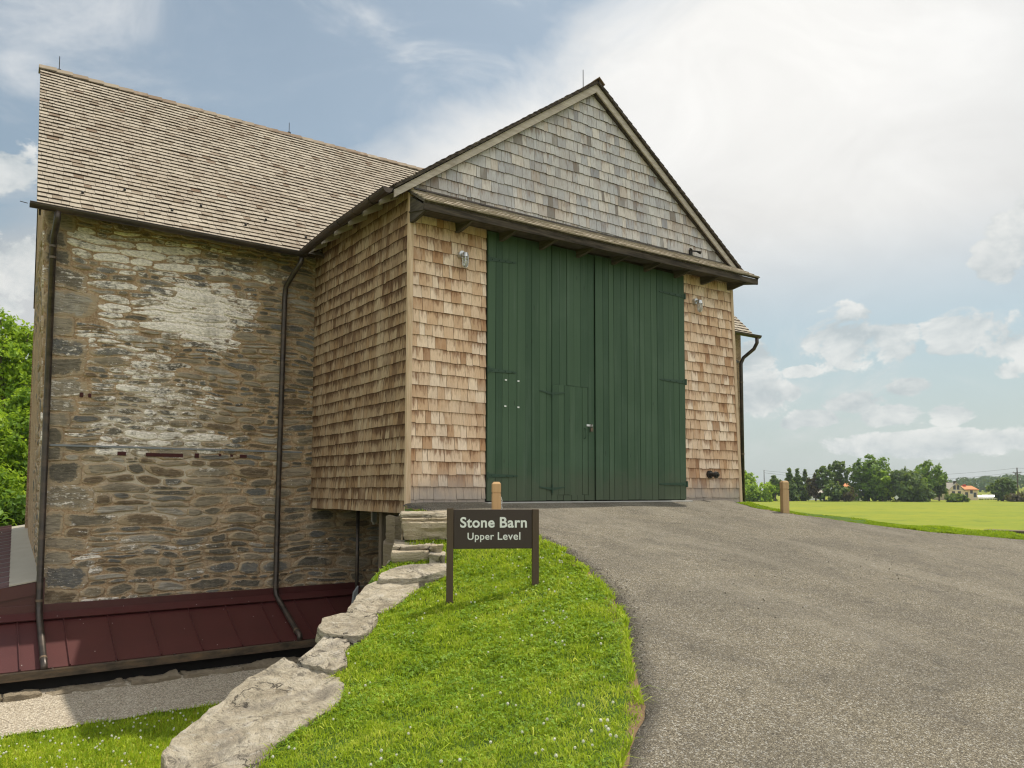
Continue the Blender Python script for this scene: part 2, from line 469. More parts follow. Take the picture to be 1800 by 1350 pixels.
def f_rock_brown(t):
    r_ = f_rock_tan(t)
    r_[0] = t.mix(.6, r_[0], (.13, .10, .065))  # brown stone, colour also darkened for shade under gutter and bay
    return r_


M['rock_brown'] = mat('brown_rock', f_rock_brown, 0.92, spec=0.2)


def f_asphalt(t):
    ob = t.obj(); ed = t.attr('edge')
    v = t.vor(ob, 150, 'F1', 1); vd = t.vor(ob, 150, 'F1', 0)
    v2 = t.vor(ob, 95, 'F1', 1)
    s = t.n('ShaderNodeSeparateColor', {0: v}).outputs[0]; s2 = t.n('ShaderNodeSeparateColor', {0: v2}).outputs[1]
    c = t.ramp(s, [(0, (.072, .060, .042)), (.30, (.142, .121, .085)), (.6, (.196, .169, .121)), (.85, (.246, .214, .156)), (.95, (.33, .29, .215)), (1, (.45, .40, .31))])
    c = t.mix(t.sstep(s2, .86, .92), c, t.mix(.6, c, (.48, .46, .41)))
    c = t.mix(t.m('MULTIPLY', t.sstep(vd, .42, .75), .65), c, (.045, .042, .038))
    big = t.noise(ob, .9, 5, .6, .4); mid = t.noise(ob, 5, 6, .65)
    c = t.mix(t.m('MULTIPLY', t.sstep(big, .40, .62), .50), c, t.mix(.55, c, (.06, .055, .05)))
    trk = t.noise(t.mapv(ob, (.9, .16, 1), (2, 0, 0)), 1.0, 4, .6, .6)
    c = t.mix(t.m('MULTIPLY', t.sstep(trk, .50, .66), .40), c, t.mix(.5, c, (.30, .27, .215)))
    c = t.mix(t.m('MULTIPLY', t.sstep(mid, .50, .74), .60), c, t.mix(.6, c, (.04, .038, .033)))
    c = t.mix(t.m('MULTIPLY', t.sstep(t.m('ADD', ed, t.m('MULTIPLY', mid, .12)), .30, .06), .65), c, (.05, .045, .04))
    h = t.m('ADD', t.m('MULTIPLY', t.m('SUBTRACT', 1.0, vd), .6), t.m('MULTIPLY', mid, .6))
    return [c, h, .8, .012]


M['asphalt'] = mat('asphalt', f_asphalt, 0.95, spec=0.12)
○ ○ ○
# Directions
Copy every line of the data word for word, omitting the images.

# Result of the exercise
Continue the Blender Python script for this scene: part 2, from line 469. More parts follow. Take the picture to be 1800 by 1350 pixels.
def f_rock_brown(t):
    r_ = f_rock_tan(t)
    r_[0] = t.mix(.6, r_[0], (.13, .10, .065))  # brown stone, colour also darkened for shade under gutter and bay
    return r_


M['rock_brown'] = mat('brown_rock', f_rock_brown, 0.92, spec=0.2)


def f_asphalt(t):
    ob = t.obj(); ed = t.attr('edge')
    v = t.vor(ob, 150, 'F1', 1); vd = t.vor(ob, 150, 'F1', 0)
    v2 = t.vor(ob, 95, 'F1', 1)
    s = t.n('ShaderNodeSeparateColor', {0: v}).outputs[0]; s2 = t.n('ShaderNodeSeparateColor', {0: v2}).outputs[1]
    c = t.ramp(s, [(0, (.072, .060, .042)), (.30, (.142, .121, .085)), (.6, (.196, .169, .121)), (.85, (.246, .214, .156)), (.95, (.33, .29, .215)), (1, (.45, .40, .31))])
    c = t.mix(t.sstep(s2, .86, .92), c, t.mix(.6, c, (.48, .46, .41)))
    c = t.mix(t.m('MULTIPLY', t.sstep(vd, .42, .75), .65), c, (.045, .042, .038))
    big = t.noise(ob, .9, 5, .6, .4); mid = t.noise(ob, 5, 6, .65)
    c = t.mix(t.m('MULTIPLY', t.sstep(big, .40, .62), .50), c, t.mix(.55, c, (.06, .055, .05)))
    trk = t.noise(t.mapv(ob, (.9, .16, 1), (2, 0, 0)), 1.0, 4, .6, .6)
    c = t.mix(t.m('MULTIPLY', t.sstep(trk, .50, .66), .40), c, t.mix(.5, c, (.30, .27, .215)))
    c = t.mix(t.m('MULTIPLY', t.sstep(mid, .50, .74), .60), c, t.mix(.6, c, (.04, .038, .033)))
    c = t.mix(t.m('MULTIPLY', t.sstep(t.m('ADD', ed, t.m('MULTIPLY', mid, .12)), .30, .06), .65), c, (.05, .045, .04))
    h = t.m('ADD', t.m('MULTIPLY', t.m('SUBTRACT', 1.0, vd), .6), t.m('MULTIPLY', mid, .6))
    return [c, h, .8, .012]


M['asphalt'] = mat('asphalt', f_asphalt, 0.95, spec=0.12)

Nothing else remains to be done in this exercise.